When a chimpanzee claims the role of alpha male, there is rarely a peaceful transfer of power. The new leader, who is being watched carefully by the rest of the social group, must physically defeat his predecessor. It is a noisy affair, punctuated by screams, stomps and bruised egos. In the end, a new leader emerges.

Human leadership is similar to that of our closest ancestors, with the rise to alpha status all too often requiring overt displays of dominance. Studies show that people prefer dominant leaders, especially during times of instability.

Donald Trump has led as a domineering alpha. He has spun stories of his physical prowess and tried to lead by decree rather than democracy or conciliation.

As psychologist Dan McAdams wrote in 2017, “Trump leads (and inspires) through intimidation, bluster, and threat, and through the establishment of short-term, opportunistic relationships with other high-status agents.”

In true chimpanzee fashion, Trump has even thrown figurative feces – name-calling better suited to a child’s playhouse than the White House – at every potential rival.

Until now, this has been a largely successful strategy.

There is, however, another way for primates to lead. Some chimpanzees gain and maintain power by way of strategic alliances and social intelligence. These alpha males will work together to cooperatively overpower larger males.

Friendships form and are carefully maintained. Some primate leaders even shower subordinates with favors, in the form of grooming or sharing meat with those they wish to win over. For these primates, leadership is not a solitary venture but a collaborative endeavor.

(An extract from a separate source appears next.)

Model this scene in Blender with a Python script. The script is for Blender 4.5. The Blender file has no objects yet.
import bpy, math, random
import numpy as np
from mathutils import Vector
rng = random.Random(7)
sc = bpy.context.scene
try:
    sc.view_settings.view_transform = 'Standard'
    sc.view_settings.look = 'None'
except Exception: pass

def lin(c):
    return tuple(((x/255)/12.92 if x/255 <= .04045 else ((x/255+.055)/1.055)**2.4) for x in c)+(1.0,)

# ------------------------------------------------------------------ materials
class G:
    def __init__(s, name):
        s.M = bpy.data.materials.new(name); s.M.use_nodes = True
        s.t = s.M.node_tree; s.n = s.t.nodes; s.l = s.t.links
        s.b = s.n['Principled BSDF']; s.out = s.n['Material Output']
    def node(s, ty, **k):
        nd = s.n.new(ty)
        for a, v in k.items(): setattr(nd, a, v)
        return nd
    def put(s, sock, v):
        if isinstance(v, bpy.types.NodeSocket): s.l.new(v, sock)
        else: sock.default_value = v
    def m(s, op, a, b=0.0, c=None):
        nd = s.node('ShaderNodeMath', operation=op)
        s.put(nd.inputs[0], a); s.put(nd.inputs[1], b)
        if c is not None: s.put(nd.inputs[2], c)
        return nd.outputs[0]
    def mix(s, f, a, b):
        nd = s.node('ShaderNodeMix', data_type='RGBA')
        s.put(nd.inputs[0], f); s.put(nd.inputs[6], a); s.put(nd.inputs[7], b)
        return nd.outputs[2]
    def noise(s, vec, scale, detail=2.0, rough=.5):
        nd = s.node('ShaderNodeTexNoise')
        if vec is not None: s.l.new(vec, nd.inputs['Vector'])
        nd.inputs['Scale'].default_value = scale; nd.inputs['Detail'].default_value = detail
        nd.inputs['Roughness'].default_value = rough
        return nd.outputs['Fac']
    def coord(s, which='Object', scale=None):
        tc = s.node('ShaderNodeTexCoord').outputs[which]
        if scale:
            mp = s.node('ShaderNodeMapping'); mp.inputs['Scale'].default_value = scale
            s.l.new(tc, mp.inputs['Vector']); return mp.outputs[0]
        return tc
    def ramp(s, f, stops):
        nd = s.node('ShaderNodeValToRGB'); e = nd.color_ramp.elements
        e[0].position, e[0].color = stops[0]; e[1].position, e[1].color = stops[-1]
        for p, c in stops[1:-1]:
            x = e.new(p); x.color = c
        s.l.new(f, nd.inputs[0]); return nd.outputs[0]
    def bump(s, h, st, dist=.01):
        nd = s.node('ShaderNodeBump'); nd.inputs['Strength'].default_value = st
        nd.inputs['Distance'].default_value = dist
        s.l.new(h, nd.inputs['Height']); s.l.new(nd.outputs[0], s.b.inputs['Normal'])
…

At Gombe, Jane Goodall’s long-term field site, one chimpanzee named Mike famously rose to power after impressing the other chimps by stealing several large cans from the human camp and banging them around the forest. Mike, who had previously been a low-ranking male, dethroned Goliath, a bold alpha, and held power for several years. He is remembered for using intelligence and creativity to gain his power.

With Joe Biden’s election, we see these alternative types of leadership. Biden has long led through partnership and compromise. He doesn’t bully his opponents, but instead speaks of change and alliance.

Biden is frequently defined by his compassion, with supporters sharing stories of his kindness during difficult times. George W. Bush last week called Biden a a “good man.” And leaders around the globe have responded to Biden’s election with their enthusiastic support, references to friendship and alliance and a desire to work together in the future.

But even with a more collaborative leadership style, Biden’s election maintains the traditional patriarchal governance that defines chimpanzee society and dominates human politics.

Hillary Clinton, in the 2016 presidential debates with Donald Trump, was rated as higher in prestige but significantly lower in dominance. People clearly struggle with seeing women as dominant leaders. By choosing Kamala Harris as his vice president, Biden has widened his strategic alliances as well as hers.

As for Trump, what befalls a former alpha who has been deposed? When a chimpanzee is overthrown, his future is unstable and uncertain. Research suggests that his fate will depend on his ability to form supportive relationships with other males. Without these connections, some defeated males are harassed and attacked until they are evicted from their social groups.

It remains to be seen what Trump’s future holds, but primate studies tell us it will rely on his ability to get along with others.

On Jan. 20, 2021, the country will officially have a new leader from whom we can expect more grooming and less feces flinging – a leadership style that is evolutionarily successful.